After the longest shopping season in history, Americans are not ready to buy. The oscillating poll numbers seem to reflect not changing enthusiasms but unease over their choices in both parties.
As Clinton and Giuliani slide, Obama and Huckabee gain traction, Edwards and McCain come back from oblivion, and Mitt Romney keeps barely running in place, voters are vacillating in the face of campaigns that stress opponents’ weaknesses and gaffes rather than their own visions for the future.
It’s noteworthy that the front runners are being overtaken by doubts about their character and temperament and that Obama and Huckabee have both benefited by being newer faces in their fields.
As residents of Iowa and New Hampshire get ready to make their choices, the most excitement is being generated by “none of the above.”
Cross-posted from my blog.
I predict a strong showing by John Edwards in the Iowa caucuses as voters supporting the second tier of candidates shift their backing to a potential winner.
Stephen Crockett and Al Lawrence of Democratic Talk Radio make an excellent for rank-and-file Democrats to embrace Edwards populist campaign. I don’t know if John Edwards is another FDR but he is definitely most in line with the traditions of the party.
http://www.democratictalkradio.com/07_edwards_fdr.html
My radical friend in DC likes Obama and believes 2008 is the year we are “due” for a female or black nominee on the Dem side, but she likes Edwards’s program. Edwards is a viable VP choice for the Dems if they don’t give that role to Biden or to Richardson instead. The GOP field is weak but of course nobody is going to say “none of the above” (and refrain from voting) if that means Clinton might be elected President.
Outside of far-left delusion-hood on-line, in the real world here in Iowa, Huckabee continues to do quite well on the GOP side, while the youth interest remains strong for Obama (Dec 24, campaign office was fully open and staffed by 3+ people, one of whom had come from England to join the Obama campaign, plenty of literature available), while Clinton and Edwards both continue to have support.
I could support Obama/Biden with Richardson as Sec State or Obama/Richardson with Biden as Sec State.
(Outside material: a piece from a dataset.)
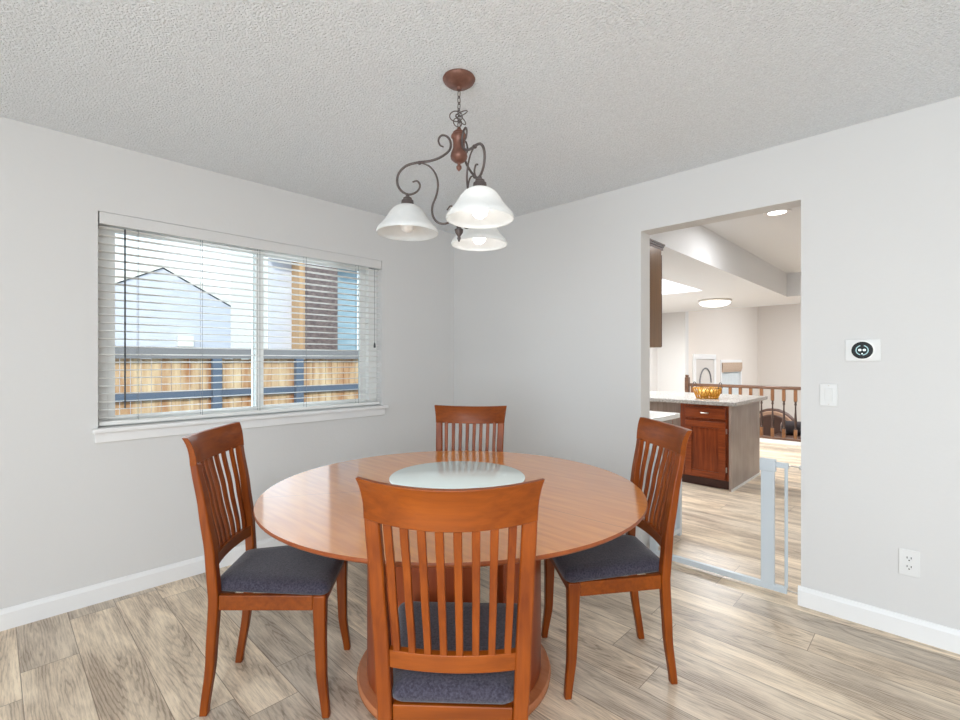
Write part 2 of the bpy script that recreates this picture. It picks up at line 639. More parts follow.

If all else fails, I will vote for Hillary, however, as none of the GOPers are moderate enough for me.
My radical friend finds Hillary Clinton too conservative at this time, so you have company.
It reminds me of the book I got that describes so much of what has been sought by non-liberals since the 1980s (including things that in no way are extremist, such as going to the “flat,” single-rate, income tax) as “radical right.”
Many old-line liberals are similar to those in the UAW and in the old US automobile industry in Detroit, still believing normality is what was in the 1950s and 1960s (Democratic and liberal hegemony, the Great Society being simply one more step beyond the New Deal, with more leftward to follow — guaranteed minimum income, etc.), who were dumbfounded and became the true reactionaries with the election of Reagan and who see anything right of Brookings as “conservative” and often “far right” (though the true far right has nearly no presence and power whatsoever).
It’s not 1972 and a Goldwater high tide any longer.